**Written exercise**
Find every line in the records that holds the string "Blender". Copy each one.
BEGIN Extracted material
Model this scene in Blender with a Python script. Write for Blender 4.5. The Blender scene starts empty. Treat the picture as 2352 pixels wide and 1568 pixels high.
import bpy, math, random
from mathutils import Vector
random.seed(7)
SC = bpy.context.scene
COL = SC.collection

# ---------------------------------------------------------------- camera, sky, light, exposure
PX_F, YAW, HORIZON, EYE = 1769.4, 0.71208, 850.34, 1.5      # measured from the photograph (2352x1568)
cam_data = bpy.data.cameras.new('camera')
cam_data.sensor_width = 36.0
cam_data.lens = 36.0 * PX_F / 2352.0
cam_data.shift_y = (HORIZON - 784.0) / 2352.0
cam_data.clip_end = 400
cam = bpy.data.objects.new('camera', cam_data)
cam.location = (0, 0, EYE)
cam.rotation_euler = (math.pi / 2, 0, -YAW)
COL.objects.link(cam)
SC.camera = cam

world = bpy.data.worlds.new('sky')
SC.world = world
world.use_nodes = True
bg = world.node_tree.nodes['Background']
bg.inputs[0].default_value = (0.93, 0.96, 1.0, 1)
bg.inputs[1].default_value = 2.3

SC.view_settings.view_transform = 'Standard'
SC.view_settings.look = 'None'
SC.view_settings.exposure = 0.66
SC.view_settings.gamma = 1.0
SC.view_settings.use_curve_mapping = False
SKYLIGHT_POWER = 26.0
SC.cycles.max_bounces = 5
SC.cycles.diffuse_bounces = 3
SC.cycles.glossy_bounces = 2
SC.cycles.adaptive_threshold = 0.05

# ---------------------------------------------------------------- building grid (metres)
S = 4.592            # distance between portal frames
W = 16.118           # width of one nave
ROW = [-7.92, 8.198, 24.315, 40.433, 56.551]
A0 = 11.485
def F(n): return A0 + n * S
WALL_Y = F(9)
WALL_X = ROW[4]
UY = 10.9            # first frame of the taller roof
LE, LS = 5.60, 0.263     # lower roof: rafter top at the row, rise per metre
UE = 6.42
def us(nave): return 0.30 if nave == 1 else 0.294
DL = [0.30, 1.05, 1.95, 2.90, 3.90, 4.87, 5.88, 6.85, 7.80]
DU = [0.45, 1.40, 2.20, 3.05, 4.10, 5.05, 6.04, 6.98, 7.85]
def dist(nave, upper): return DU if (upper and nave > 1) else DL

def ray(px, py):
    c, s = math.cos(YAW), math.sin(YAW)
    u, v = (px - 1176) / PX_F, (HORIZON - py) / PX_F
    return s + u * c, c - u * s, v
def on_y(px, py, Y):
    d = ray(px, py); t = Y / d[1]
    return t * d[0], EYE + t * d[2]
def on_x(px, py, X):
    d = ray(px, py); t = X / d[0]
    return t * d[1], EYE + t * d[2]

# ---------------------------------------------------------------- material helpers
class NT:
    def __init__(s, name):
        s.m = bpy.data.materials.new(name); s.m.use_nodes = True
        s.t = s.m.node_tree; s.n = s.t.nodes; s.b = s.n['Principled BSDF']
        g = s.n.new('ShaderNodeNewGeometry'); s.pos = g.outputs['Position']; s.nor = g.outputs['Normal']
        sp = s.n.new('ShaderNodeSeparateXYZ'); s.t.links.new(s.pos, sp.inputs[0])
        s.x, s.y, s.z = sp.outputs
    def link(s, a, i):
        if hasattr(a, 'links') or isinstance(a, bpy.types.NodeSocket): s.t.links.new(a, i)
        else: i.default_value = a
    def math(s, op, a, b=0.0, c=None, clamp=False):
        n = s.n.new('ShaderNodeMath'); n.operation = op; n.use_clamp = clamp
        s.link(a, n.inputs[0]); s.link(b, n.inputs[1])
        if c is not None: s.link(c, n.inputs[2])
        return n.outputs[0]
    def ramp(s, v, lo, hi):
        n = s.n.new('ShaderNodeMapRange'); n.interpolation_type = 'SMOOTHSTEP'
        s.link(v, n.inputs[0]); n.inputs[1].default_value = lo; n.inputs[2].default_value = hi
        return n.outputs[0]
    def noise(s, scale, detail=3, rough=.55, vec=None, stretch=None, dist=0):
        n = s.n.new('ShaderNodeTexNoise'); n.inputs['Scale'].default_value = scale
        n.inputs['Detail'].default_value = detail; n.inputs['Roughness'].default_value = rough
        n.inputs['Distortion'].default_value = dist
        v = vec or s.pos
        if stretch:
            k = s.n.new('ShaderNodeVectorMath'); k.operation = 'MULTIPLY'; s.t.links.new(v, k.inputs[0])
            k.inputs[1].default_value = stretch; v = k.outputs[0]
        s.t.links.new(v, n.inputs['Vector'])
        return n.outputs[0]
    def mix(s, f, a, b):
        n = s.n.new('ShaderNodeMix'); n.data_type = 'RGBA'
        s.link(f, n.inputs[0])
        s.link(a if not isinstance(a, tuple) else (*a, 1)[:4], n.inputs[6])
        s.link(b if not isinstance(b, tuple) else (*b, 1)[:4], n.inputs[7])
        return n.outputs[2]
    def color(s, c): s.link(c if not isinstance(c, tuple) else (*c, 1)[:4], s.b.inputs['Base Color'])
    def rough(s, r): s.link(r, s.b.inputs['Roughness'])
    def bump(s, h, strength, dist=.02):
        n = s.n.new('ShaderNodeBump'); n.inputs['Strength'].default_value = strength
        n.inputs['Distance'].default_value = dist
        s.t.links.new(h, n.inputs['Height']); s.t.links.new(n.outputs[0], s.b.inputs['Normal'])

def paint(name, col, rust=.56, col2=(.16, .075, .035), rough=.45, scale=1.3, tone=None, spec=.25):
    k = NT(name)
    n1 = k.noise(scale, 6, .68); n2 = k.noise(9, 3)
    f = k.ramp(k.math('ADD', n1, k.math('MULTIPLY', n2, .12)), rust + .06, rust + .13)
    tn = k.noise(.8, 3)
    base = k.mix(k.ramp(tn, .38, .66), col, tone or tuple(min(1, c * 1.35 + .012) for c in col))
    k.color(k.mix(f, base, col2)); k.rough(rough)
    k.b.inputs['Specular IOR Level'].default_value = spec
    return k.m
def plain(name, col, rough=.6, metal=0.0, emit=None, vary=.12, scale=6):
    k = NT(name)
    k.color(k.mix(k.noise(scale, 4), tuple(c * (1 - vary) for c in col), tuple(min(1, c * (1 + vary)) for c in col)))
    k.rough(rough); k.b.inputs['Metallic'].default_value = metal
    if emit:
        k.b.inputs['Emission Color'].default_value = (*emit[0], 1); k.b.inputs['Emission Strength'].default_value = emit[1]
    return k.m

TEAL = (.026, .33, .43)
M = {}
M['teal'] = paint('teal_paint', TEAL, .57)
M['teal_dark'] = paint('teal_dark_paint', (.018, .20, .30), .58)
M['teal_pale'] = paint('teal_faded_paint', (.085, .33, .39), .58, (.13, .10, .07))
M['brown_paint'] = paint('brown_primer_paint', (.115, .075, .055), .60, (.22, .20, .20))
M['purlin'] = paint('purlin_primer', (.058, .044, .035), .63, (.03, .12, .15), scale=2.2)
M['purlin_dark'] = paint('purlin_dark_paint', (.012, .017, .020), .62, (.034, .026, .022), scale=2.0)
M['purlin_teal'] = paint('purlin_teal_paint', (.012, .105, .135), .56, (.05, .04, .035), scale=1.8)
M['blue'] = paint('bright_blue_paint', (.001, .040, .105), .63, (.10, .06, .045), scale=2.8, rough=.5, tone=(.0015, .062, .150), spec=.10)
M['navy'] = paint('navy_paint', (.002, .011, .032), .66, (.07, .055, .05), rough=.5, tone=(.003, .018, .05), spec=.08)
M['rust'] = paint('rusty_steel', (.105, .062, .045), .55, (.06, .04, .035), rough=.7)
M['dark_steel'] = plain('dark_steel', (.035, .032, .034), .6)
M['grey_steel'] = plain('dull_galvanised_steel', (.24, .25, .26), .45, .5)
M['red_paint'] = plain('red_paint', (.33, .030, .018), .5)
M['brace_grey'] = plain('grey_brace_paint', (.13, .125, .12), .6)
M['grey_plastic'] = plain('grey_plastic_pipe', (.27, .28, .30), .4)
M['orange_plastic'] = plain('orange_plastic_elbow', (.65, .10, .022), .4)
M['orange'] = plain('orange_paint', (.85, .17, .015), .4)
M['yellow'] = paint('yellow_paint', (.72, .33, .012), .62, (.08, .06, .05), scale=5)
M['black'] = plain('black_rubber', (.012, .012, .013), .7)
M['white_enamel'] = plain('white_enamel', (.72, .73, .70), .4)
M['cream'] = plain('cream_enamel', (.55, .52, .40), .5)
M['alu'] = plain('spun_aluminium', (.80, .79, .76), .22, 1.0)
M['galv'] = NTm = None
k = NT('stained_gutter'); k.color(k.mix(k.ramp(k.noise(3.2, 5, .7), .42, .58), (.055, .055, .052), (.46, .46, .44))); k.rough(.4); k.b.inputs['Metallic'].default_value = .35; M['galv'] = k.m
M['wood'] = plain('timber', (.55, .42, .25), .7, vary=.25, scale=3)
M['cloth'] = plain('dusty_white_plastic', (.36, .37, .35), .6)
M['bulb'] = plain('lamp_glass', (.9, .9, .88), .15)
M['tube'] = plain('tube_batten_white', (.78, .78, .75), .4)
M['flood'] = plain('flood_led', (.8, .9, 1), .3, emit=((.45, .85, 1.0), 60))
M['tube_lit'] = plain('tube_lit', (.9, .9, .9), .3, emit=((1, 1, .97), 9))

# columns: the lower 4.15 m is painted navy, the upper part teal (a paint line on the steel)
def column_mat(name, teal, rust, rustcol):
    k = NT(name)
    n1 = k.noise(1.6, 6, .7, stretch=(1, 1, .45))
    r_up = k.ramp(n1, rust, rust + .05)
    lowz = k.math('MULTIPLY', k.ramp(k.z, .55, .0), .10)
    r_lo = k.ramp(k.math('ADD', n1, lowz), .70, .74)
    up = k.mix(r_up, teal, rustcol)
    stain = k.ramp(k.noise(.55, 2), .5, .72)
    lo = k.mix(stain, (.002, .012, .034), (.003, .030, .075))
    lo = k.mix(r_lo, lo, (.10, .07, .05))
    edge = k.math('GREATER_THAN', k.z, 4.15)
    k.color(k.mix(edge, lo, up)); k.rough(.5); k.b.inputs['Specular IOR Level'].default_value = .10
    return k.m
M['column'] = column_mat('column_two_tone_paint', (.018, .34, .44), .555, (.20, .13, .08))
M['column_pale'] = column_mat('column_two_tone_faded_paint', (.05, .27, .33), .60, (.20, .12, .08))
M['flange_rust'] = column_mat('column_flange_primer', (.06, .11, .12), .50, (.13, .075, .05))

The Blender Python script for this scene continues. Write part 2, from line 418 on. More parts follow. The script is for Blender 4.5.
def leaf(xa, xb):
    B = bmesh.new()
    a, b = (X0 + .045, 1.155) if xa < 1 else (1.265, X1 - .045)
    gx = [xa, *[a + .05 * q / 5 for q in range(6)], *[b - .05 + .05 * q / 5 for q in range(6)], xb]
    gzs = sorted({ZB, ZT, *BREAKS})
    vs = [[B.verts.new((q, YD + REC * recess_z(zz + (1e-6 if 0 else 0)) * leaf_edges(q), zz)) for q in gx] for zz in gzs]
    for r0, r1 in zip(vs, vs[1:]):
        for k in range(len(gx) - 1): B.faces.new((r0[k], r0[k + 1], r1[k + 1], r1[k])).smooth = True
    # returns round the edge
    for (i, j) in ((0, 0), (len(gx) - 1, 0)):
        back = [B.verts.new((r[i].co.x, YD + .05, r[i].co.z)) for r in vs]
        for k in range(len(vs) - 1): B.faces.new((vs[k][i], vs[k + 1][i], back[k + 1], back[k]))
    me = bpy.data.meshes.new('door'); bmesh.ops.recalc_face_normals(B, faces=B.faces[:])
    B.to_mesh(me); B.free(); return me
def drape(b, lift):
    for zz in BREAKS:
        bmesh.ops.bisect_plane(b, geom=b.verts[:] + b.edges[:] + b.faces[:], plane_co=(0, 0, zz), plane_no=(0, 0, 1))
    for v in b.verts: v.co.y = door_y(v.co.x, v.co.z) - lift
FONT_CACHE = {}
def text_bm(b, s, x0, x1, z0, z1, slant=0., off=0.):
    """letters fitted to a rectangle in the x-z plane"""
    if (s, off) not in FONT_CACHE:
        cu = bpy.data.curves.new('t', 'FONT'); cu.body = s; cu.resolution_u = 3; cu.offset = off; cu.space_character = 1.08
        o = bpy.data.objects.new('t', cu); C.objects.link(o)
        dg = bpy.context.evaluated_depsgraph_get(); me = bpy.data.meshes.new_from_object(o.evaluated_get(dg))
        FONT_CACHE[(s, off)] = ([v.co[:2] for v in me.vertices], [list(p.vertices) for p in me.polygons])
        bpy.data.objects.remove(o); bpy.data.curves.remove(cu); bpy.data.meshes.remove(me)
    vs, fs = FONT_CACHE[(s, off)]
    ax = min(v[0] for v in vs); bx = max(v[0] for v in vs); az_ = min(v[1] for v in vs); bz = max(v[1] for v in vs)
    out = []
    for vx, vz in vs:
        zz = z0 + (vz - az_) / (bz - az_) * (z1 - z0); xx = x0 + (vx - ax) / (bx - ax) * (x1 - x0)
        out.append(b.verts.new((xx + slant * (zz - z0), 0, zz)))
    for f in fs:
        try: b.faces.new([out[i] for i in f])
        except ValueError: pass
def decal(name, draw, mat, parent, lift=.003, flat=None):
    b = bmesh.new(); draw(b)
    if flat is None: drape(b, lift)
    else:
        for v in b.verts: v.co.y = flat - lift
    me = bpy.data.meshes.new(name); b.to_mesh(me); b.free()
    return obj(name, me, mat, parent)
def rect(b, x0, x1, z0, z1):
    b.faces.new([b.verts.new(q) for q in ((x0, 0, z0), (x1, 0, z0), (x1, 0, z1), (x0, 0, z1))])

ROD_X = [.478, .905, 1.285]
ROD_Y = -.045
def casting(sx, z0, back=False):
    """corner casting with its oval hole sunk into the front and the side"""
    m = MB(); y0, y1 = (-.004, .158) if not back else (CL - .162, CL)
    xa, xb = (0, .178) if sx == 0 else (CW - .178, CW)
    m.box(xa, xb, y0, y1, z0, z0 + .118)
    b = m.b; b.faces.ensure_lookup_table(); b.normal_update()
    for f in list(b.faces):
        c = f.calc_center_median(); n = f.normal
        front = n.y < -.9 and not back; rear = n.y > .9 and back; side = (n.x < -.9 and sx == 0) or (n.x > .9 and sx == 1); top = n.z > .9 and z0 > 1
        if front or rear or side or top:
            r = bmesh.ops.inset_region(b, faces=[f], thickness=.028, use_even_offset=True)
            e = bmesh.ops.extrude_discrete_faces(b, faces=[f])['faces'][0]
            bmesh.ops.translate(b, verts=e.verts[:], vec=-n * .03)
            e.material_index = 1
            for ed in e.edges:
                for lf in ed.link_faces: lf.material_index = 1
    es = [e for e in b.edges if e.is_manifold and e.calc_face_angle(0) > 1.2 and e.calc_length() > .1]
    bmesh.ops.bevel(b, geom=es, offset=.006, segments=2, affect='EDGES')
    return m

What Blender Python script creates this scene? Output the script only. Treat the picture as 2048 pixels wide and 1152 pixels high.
END Extracted material
**Output for this task**
Model this scene in Blender with a Python script. Write for Blender 4.5. The Blender scene starts empty. Treat the picture as 2352 pixels wide and 1568 pixels high.
The Blender Python script for this scene continues. Write part 2, from line 418 on. More parts follow. The script is for Blender 4.5.
What Blender Python script creates this scene? Output the script only. Treat the picture as 2048 pixels wide and 1152 pixels high.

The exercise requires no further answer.